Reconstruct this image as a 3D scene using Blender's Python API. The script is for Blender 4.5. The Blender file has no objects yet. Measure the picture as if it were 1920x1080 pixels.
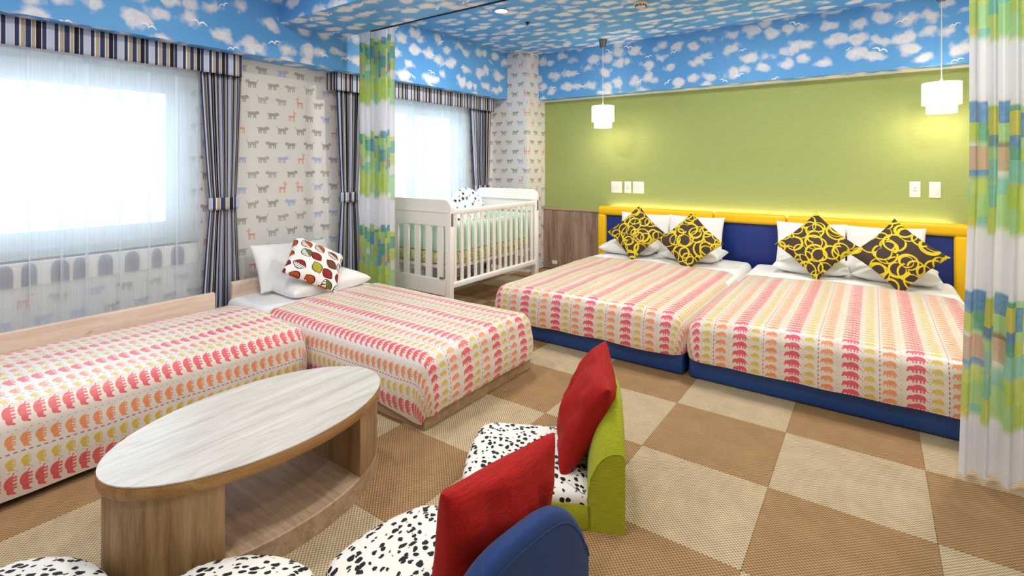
import bpy, bmesh, math, random
from math import sin, cos, pi, radians, sqrt, hypot
from mathutils import Vector, Matrix, noise as mnoise

random.seed(7)
SC = bpy.context.scene
COL = SC.collection

# ------------------------------------------------------------------ camera
YAW = 0.6298
CAM_H = 1.2458
cam = bpy.data.cameras.new('camera')
cam.sensor_width = 36.0
cam.lens = 958.0428 / 1920 * 36.0
cam.shift_x = (960 - 939.0865) / 1920
cam.shift_y = -(540 - 308.177) / 1920
cam.clip_start = 0.02
co = bpy.data.objects.new('camera', cam)
co.location = (0, 0, CAM_H)
co.rotation_euler = (pi / 2, 0, YAW)
COL.objects.link(co)
SC.camera = co

# ------------------------------------------------------------------ world and light
w = bpy.data.worlds.new('overcast_sky')
w.use_nodes = True
bg = w.node_tree.nodes['Background']
bg.inputs['Color'].default_value = (0.90, 0.955, 1.0, 1)
bg.inputs['Strength'].default_value = 1.0
SC.world = w


def area(name, loc, rot, sx, sy, power, color, shape='RECTANGLE', parent=None):
    l = bpy.data.lights.new(name, 'AREA')
    l.shape = shape
    l.size = sx
    l.size_y = sy
    l.energy = power
    l.color = color
    o = bpy.data.objects.new(name, l)
    o.location = loc
    o.rotation_euler = rot
    COL.objects.link(o)
    if parent:
        o.parent = parent
    return o


DAY = (0.66, 0.84, 1.0)
area('daylight_near_window', (-4.25, 0.3, 1.45), (0, -pi / 2, 0), 1.5, 2.7, 34, DAY)
area('daylight_far_window', (-4.25, 3.7, 1.45), (0, -pi / 2, 0), 1.5, 1.7, 21, DAY)
WARM = (1.0, 0.95, 0.87)

vs = SC.view_settings
vs.view_transform = 'Standard'
vs.look = 'None'
vs.exposure = 0.37
vs.gamma = 1.0
vs.use_curve_mapping = False
SC.cycles.max_bounces = 10
SC.cycles.transparent_max_bounces = 16
SC.cycles.diffuse_bounces = 5
SC.cycles.sample_clamp_indirect = 6.0


# ------------------------------------------------------------------ material graph helper
def lin(r, g, b):
    f = lambda c: (c / 255 / 12.92) if c / 255 <= 0.04045 else ((c / 255 + 0.055) / 1.055) ** 2.4
    return (f(r), f(g), f(b), 1.0)


class G:
    def __init__(s, name):
        s.mat = bpy.data.materials.new(name)
        s.mat.use_nodes = True
        s.nt = s.mat.node_tree
        s.n = s.nt.nodes
        s.bsdf = s.n['Principled BSDF']
        s.out = s.n['Material Output']
        s.tc = s.n.new('ShaderNodeTexCoord')
        s.uv = s.tc.outputs['UV']
        s.ob = s.tc.outputs['Object']

    def put(s, sock, v):
        if isinstance(v, bpy.types.NodeSocket):
            s.nt.links.new(v, sock)
        elif v is not None:
            if sock.type == 'VECTOR' and isinstance(v, (int, float)):
                v = (v, v, v)
            if sock.type == 'VECTOR' and len(v) == 2:
                v = (v[0], v[1], 0)
            sock.default_value = v

    def m(s, op, a, b=None, c=None, clamp=False):
        n = s.n.new('ShaderNodeMath')
        n.operation = op
        n.use_clamp = clamp
        for i, v in enumerate((a, b, c)):
            if v is not None:
                s.put(n.inputs[i], v)
        return n.outputs[0]

    def vm(s, op, a, b=None, c=None):
        n = s.n.new('ShaderNodeVectorMath')
        n.operation = op
        s.put(n.inputs[0], a)
        if b is not None:
            s.put(n.inputs[3] if op == 'SCALE' else n.inputs[1], b)
        if c is not None:
            s.put(n.inputs[2], c)
        return n.outputs['Value'] if op in ('LENGTH', 'DOT_PRODUCT', 'DISTANCE') else n.outputs['Vector']

    def xyz(s, v):
        n = s.n.new('ShaderNodeSeparateXYZ')
        s.put(n.inputs[0], v)
        return n.outputs[0], n.outputs[1], n.outputs[2]

    def vec(s, x, y, z=0.0):
        n = s.n.new('ShaderNodeCombineXYZ')
        for i, v in enumerate((x, y, z)):
            s.put(n.inputs[i], v)
        return n.outputs[0]

    def local(s, p, c, r, rot=0.0):          # p seen in a frame centred on c, turned by rot and scaled by r
        n = s.n.new('ShaderNodeMapping')
        n.vector_type = 'TEXTURE'
        s.put(n.inputs['Vector'], p)
        n.inputs['Location'].default_value = (c[0], c[1], 0)
        n.inputs['Rotation'].default_value = (0, 0, rot)
        n.inputs['Scale'].default_value = (r[0], r[1], 1)
        return n.outputs[0]

    def ell(s, p, c, r, rot=0.0):
        return s.vm('LENGTH', s.local(p, c, r, rot))

    def box(s, p, c, r, rot=0.0):
        x, y, z = s.xyz(s.vm('ABSOLUTE', s.local(p, c, r, rot)))
        return s.m('MAXIMUM', x, y)

    def union(s, ds):
        d = ds[0]
        for e in ds[1:]:
            d = s.m('MINIMUM', d, e)
        return d

    def less(s, a, b, soft=0.0):
        if not soft:
            return s.m('LESS_THAN', a, b)
        if not isinstance(b, (int, float)):
            a, b = s.m('SUBTRACT', a, b), 0.0
        return s.step(a, b + soft, b - soft)

    def step(s, v, e0, e1):
        n = s.n.new('ShaderNodeMapRange')
        n.interpolation_type = 'SMOOTHSTEP'
        s.put(n.inputs[0], v)
        s.put(n.inputs[1], e0)
        s.put(n.inputs[2], e1)
        return n.outputs[0]

    def mix(s, f, a, b, blend='MIX'):
        n = s.n.new('ShaderNodeMix')
        n.data_type = 'RGBA'
        n.blend_type = blend
        s.put(n.inputs[0], f)
        s.put(n.inputs[6], a)
        s.put(n.inputs[7], b)
        return n.outputs[2]

    def ramp(s, f, stops, interp='LINEAR'):
        n = s.n.new('ShaderNodeValToRGB')
        r = n.color_ramp
        r.interpolation = interp
        while len(r.elements) < len(stops):
            r.elements.new(0.5)
        for e, (p, c) in zip(r.elements, stops):
            e.position = p
            e.color = c
        s.put(n.inputs[0], f)
        return n.outputs[0]

    def noise(s, v, scale, detail=2.0, rough=0.5, dist=0.0, color=False):
        n = s.n.new('ShaderNodeTexNoise')
        s.put(n.inputs['Vector'], v)
        n.inputs['Scale'].default_value = scale
        n.inputs['Detail'].default_value = detail
        n.inputs['Roughness'].default_value = rough
        n.inputs['Distortion'].default_value = dist
        return n.outputs['Color' if color else 'Fac']

    def white(s, v):
        n = s.n.new('ShaderNodeTexWhiteNoise')
        n.noise_dimensions = '2D'
        s.put(n.inputs['Vector'], v)
        return n.outputs['Value'], n.outputs['Color']

    def voro(s, v, scale, rnd=1.0, feature='F1'):
        n = s.n.new('ShaderNodeTexVoronoi')
        n.voronoi_dimensions = '2D'
        n.feature = feature
        s.put(n.inputs['Vector'], v)
        n.inputs['Scale'].default_value = scale
        n.inputs['Randomness'].default_value = rnd
        loc = s.vm('SCALE', s.vm('SUBTRACT', v, n.outputs['Position']), float(scale))
        return loc, n.outputs['Color'], n.outputs['Distance']

    def bump(s, h, strength=0.3, dist=0.002):
        n = s.n.new('ShaderNodeBump')
        n.inputs['Strength'].default_value = strength
        n.inputs['Distance'].default_value = dist
        s.put(n.inputs['Height'], h)
        s.put(s.bsdf.inputs['Normal'], n.outputs[0])

    def fin(s, color, rough=0.6, spec=0.4, **kw):
        s.put(s.bsdf.inputs['Base Color'], color)
        s.put(s.bsdf.inputs['Roughness'], rough)
        s.put(s.bsdf.inputs['Specular IOR Level'], spec)
        for k, v in kw.items():
            s.put(s.bsdf.inputs[k.replace('_', ' ')], v)
        return s.mat

    def through(s, color, transparent, translucent):   # cloth that light passes: surface + translucent + open weave
        base = s.bsdf.outputs[0]
        t = s.n.new('ShaderNodeBsdfTranslucent')
        s.put(t.inputs['Color'], color)
        m1 = s.n.new('ShaderNodeMixShader')
        s.put(m1.inputs[0], translucent)
        s.nt.links.new(base, m1.inputs[1])
        s.nt.links.new(t.outputs[0], m1.inputs[2])
        tr = s.n.new('ShaderNodeBsdfTransparent')
        m2 = s.n.new('ShaderNodeMixShader')
        s.put(m2.inputs[0], transparent)
        s.nt.links.new(m1.outputs[0], m2.inputs[1])
        s.nt.links.new(tr.outputs[0], m2.inputs[2])
        s.nt.links.new(m2.outputs[0], s.out.inputs['Surface'])
        return s.mat


def plain(name, rgb, rough=0.5, spec=0.4, grain=0.0, gscale=300.0, **kw):
    g = G(name)
    c = lin(*rgb)
    if grain:
        nz = g.noise(g.ob, gscale, 3)
        col = g.mix(nz, tuple(x * (1 - grain) for x in c[:3]) + (1,), tuple(min(1, x * (1 + grain)) for x in c[:3]) + (1,))
        g.bump(nz, 0.25, 0.001)
        return g.fin(col, rough, spec, **kw)
    return g.fin(c, rough, spec, **kw)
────
■ **TASK TO COMPLETE**: Restate the data word for word from its first line through the line with "COL = SC.collection", leaving out any picture along the way.

■ **SOLUTION FOR THIS TASK**:
Reconstruct this image as a 3D scene using Blender's Python API. The script is for Blender 4.5. The Blender file has no objects yet. Measure the picture as if it were 1920x1080 pixels.
import bpy, bmesh, math, random
from math import sin, cos, pi, radians, sqrt, hypot
from mathutils import Vector, Matrix, noise as mnoise

random.seed(7)
SC = bpy.context.scene
COL = SC.collection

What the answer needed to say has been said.